I was hoping you might post something on the eclipse Brian, and was very pleased to get a flag for this. Thankyou. It was touching to read about your – our mutual – friend.
That total eclipse, for all the Cornish cloud, was powerfully affecting for me. The birds’ sudden silence, most of all.
Your article struck a strange chord here, this time round. A much loved local policeman died in Falmouth the week before the eclipse. On the preceding Saturday, with literally every shop in the town bearing a picture of his smiling face in their window, 6-7000 people walked his beat through town..and that in a town of 20,000.

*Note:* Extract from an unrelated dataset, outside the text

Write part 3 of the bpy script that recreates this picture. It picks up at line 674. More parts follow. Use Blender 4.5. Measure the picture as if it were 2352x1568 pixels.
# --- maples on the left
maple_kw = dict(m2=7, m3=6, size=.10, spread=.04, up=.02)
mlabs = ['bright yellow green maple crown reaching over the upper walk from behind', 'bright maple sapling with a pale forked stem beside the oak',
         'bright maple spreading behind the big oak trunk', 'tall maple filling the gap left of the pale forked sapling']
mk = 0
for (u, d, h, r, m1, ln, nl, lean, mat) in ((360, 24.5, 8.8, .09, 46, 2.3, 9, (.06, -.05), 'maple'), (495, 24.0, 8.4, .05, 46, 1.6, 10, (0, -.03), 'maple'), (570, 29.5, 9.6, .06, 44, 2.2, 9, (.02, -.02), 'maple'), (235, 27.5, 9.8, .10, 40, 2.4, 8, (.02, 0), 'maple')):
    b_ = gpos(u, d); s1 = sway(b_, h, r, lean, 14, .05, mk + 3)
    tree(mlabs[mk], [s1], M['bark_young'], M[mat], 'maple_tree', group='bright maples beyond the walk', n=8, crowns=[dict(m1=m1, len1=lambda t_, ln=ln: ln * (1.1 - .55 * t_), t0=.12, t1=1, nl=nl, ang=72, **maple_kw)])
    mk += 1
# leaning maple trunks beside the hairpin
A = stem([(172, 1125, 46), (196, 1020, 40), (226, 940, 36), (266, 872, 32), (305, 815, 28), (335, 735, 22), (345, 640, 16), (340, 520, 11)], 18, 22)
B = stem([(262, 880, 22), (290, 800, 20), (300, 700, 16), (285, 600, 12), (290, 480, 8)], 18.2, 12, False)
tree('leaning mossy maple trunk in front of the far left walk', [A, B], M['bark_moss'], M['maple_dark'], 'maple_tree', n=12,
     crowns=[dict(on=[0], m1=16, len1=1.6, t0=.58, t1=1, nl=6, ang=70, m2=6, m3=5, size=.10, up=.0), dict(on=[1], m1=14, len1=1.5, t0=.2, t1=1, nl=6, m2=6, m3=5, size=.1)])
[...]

The eclipse also happened to coincide, by five minutes, with the start of an Illustration forum here where I was due to give a talk on Crow and Cave Birds (for which your various Hughes writings have been a great help and encouragement). I also showed a few minutes of Noel Chanan’s 1983 recording of them in conversation about their collaborations, the Artist and the Poet. Have you seen that? Happy to lend you my copy, if not.
All best,
Mat
Much appreciated Mat.
It was a strange time for me. Dark moon and eclipse when I needed energy to get through a pair of interconnected events (night and day)… I felt tired but oppositely when I got to Avenham park in Preston the morning of the eclipse there were fire breathers, drummers and dancers on the knoll… and yes I’ve felt the force of change… not sure where or how that’s headed yet. I have more insights on where it’s not going than where it is! Colinders are a great idea but I found walking past trees created a similar effect letting me see it from an eye corner.
That’s interesting too. One aspect I hadn’t thought about (and haven’t seen much written about) is that a solar eclipse is the only time we get to see a dark Moon. Yet the seeing is fraught with possible danger, and made possible by a light we cannot look at. (I’m still ‘digesting’ this).